Written task => Give every line below again, exactly.

>> start

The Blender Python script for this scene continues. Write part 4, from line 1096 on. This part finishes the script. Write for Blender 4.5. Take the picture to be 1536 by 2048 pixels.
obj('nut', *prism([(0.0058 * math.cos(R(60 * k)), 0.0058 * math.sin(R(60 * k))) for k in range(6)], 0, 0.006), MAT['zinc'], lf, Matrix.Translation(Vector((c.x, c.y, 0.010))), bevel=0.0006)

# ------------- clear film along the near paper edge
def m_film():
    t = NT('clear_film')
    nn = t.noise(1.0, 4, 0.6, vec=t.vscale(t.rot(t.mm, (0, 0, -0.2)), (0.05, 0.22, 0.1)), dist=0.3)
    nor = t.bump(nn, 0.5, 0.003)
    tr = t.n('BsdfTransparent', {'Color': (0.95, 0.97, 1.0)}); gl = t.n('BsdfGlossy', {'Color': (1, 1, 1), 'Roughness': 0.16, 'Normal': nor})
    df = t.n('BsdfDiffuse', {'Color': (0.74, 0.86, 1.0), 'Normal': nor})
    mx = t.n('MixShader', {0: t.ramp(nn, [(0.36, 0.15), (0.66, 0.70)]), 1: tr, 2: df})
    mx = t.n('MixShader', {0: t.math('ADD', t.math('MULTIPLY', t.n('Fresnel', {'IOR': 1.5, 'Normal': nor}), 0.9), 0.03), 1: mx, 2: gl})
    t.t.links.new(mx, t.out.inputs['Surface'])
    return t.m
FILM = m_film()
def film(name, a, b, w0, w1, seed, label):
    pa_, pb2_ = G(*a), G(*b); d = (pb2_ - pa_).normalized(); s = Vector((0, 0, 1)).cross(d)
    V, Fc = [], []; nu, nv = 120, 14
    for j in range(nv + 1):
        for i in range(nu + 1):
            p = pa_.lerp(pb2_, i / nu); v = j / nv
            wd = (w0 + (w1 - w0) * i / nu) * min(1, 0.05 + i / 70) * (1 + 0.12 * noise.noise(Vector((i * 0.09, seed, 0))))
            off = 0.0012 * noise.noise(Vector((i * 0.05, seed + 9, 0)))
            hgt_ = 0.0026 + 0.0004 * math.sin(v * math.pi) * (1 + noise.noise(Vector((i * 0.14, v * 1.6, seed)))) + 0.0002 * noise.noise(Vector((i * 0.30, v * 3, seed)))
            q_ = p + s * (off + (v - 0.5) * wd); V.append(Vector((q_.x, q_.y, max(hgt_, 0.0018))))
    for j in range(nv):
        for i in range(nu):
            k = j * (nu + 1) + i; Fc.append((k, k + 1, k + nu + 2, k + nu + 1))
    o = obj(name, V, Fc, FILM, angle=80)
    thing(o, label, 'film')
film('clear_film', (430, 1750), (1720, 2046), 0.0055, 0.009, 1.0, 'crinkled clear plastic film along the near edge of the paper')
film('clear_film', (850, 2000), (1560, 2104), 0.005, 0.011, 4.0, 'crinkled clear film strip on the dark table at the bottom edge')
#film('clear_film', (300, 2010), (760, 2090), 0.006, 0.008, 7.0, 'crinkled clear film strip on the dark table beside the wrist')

>> end

Task output =>
The Blender Python script for this scene continues. Write part 4, from line 1096 on. This part finishes the script. Write for Blender 4.5. Take the picture to be 1536 by 2048 pixels.
obj('nut', *prism([(0.0058 * math.cos(R(60 * k)), 0.0058 * math.sin(R(60 * k))) for k in range(6)], 0, 0.006), MAT['zinc'], lf, Matrix.Translation(Vector((c.x, c.y, 0.010))), bevel=0.0006)

# ------------- clear film along the near paper edge
def m_film():
    t = NT('clear_film')
    nn = t.noise(1.0, 4, 0.6, vec=t.vscale(t.rot(t.mm, (0, 0, -0.2)), (0.05, 0.22, 0.1)), dist=0.3)
    nor = t.bump(nn, 0.5, 0.003)
    tr = t.n('BsdfTransparent', {'Color': (0.95, 0.97, 1.0)}); gl = t.n('BsdfGlossy', {'Color': (1, 1, 1), 'Roughness': 0.16, 'Normal': nor})
    df = t.n('BsdfDiffuse', {'Color': (0.74, 0.86, 1.0), 'Normal': nor})
    mx = t.n('MixShader', {0: t.ramp(nn, [(0.36, 0.15), (0.66, 0.70)]), 1: tr, 2: df})
    mx = t.n('MixShader', {0: t.math('ADD', t.math('MULTIPLY', t.n('Fresnel', {'IOR': 1.5, 'Normal': nor}), 0.9), 0.03), 1: mx, 2: gl})
    t.t.links.new(mx, t.out.inputs['Surface'])
    return t.m
FILM = m_film()
def film(name, a, b, w0, w1, seed, label):
    pa_, pb2_ = G(*a), G(*b); d = (pb2_ - pa_).normalized(); s = Vector((0, 0, 1)).cross(d)
    V, Fc = [], []; nu, nv = 120, 14
    for j in range(nv + 1):
        for i in range(nu + 1):
            p = pa_.lerp(pb2_, i / nu); v = j / nv
            wd = (w0 + (w1 - w0) * i / nu) * min(1, 0.05 + i / 70) * (1 + 0.12 * noise.noise(Vector((i * 0.09, seed, 0))))
            off = 0.0012 * noise.noise(Vector((i * 0.05, seed + 9, 0)))
            hgt_ = 0.0026 + 0.0004 * math.sin(v * math.pi) * (1 + noise.noise(Vector((i * 0.14, v * 1.6, seed)))) + 0.0002 * noise.noise(Vector((i * 0.30, v * 3, seed)))
            q_ = p + s * (off + (v - 0.5) * wd); V.append(Vector((q_.x, q_.y, max(hgt_, 0.0018))))
    for j in range(nv):
        for i in range(nu):
            k = j * (nu + 1) + i; Fc.append((k, k + 1, k + nu + 2, k + nu + 1))
    o = obj(name, V, Fc, FILM, angle=80)
    thing(o, label, 'film')
film('clear_film', (430, 1750), (1720, 2046), 0.0055, 0.009, 1.0, 'crinkled clear plastic film along the near edge of the paper')
film('clear_film', (850, 2000), (1560, 2104), 0.005, 0.011, 4.0, 'crinkled clear film strip on the dark table at the bottom edge')
#film('clear_film', (300, 2010), (760, 2090), 0.006, 0.008, 7.0, 'crinkled clear film strip on the dark table beside the wrist')